To this end, Burnley were always going to be cast in the role of sacrificial lambs; ushered out onto the pitch ahead of the home team to face the massed ranks of fans giving a full-throated rendition of “You’ll Never Walk Alone”, a pre-match ritual as cliched as the All-Blacks’ Haka, but a powerful one nonetheless.

No doubt most of those present were anticipating a display from the Reds akin to a matador toying with an increasingly disorientated and helpless animal before administering a less than merciful ending.

What they saw instead was a properly contested game of football, in which Burnley engaged vigorously and with no little skill. Too vigorously it seemed for Jurgen Klopp whose post-match interview comprised of a series of snide innuendos about what he perceived to be Burnley’s over-physical approach and the need for the officials to protect his players from the harm that might befall them. It was never that sort of game, full-blooded, yes, but at no point did it ever over-step the line.

Before he became manager of Liverpool, Bill Shankly cut his managerial teeth at Carlisle United, Grimsby Town, Workington Town and Huddersfield; prior to that, his playing career was spent as a tough tackling wing half in the service of Preston North End, his job being to win the ball and give it to Tom Finney. By the time he arrived at Anfield, he was time-served and battle-hardened in the rough and tumble of lower league English football.

Was he around today, Shanks may well find that he had less in common with the current incumbent of his old job than that of Burnley’s Sean Dyche, another who was formed from the buffeting he received at a succession of the domestic game’s less glamorous outposts? Like Dyche, Shankly was brought up to relish a hard tackle and embrace the physicality of the game

There was little dispute that Liverpool deserved to win and did so through goals from Diogo Jota in the first half and Sadio Mane in the second; but with a little more composure and a tad more luck, Burnley might well have emerged with something more tangible to show for their efforts.

Dwight McNeil was as purposeful and threatening yesterday as he had been careless in last week’s home game against Brighton; Chris Wood saw a header saved and McNeil struck the woodwork albeit in a move originating in an offside position.

Ashley Barnes found the back of the Liverpool net early in the second half after a jinking run and cross from Matt Lowton, but he too had strayed offside; a recurring nuisance which all Burnley’s striker seem to be guilty of.

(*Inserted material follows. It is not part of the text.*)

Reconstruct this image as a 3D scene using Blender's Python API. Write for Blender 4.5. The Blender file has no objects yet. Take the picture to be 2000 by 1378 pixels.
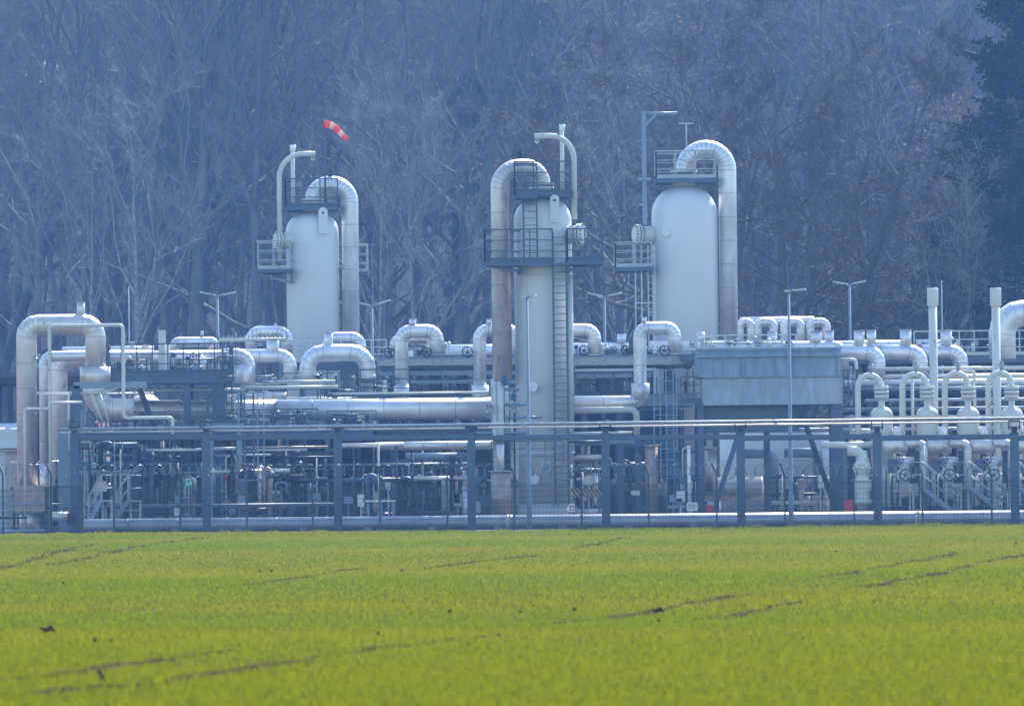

As Liverpool lifted the tempo and applied pressure in the second half, Burnley responded with their traditional cussedness, heading away crosses, winning tackles and blocking shots. Save for Mane’s splendidly worked goal, it was successful.

Despite the defeat, this was all-in-all a more uplifting performance from the Clarets than last weeks. An indication that on the pitch at least things might not be so bad after all.

Off the pitch it is a different matter as the search for new recruits grows increasingly desperate. There is a persistent and increasing feeling that the prospect of bringing in the sort of talent that can tilt a Premier League game on its axis has disappeared and even the likelihood of rounding out the squad with a few solid journeymen is looking more and more remote.

Many others have discussed this with greater insight and authority than I could muster, so I don’t intend to dwell on the subject save to point out that this isn’t what the new owners promised. Were they naïve or foolhardy in articulating those assurances? They have just over a week in which to justify their rhetoric.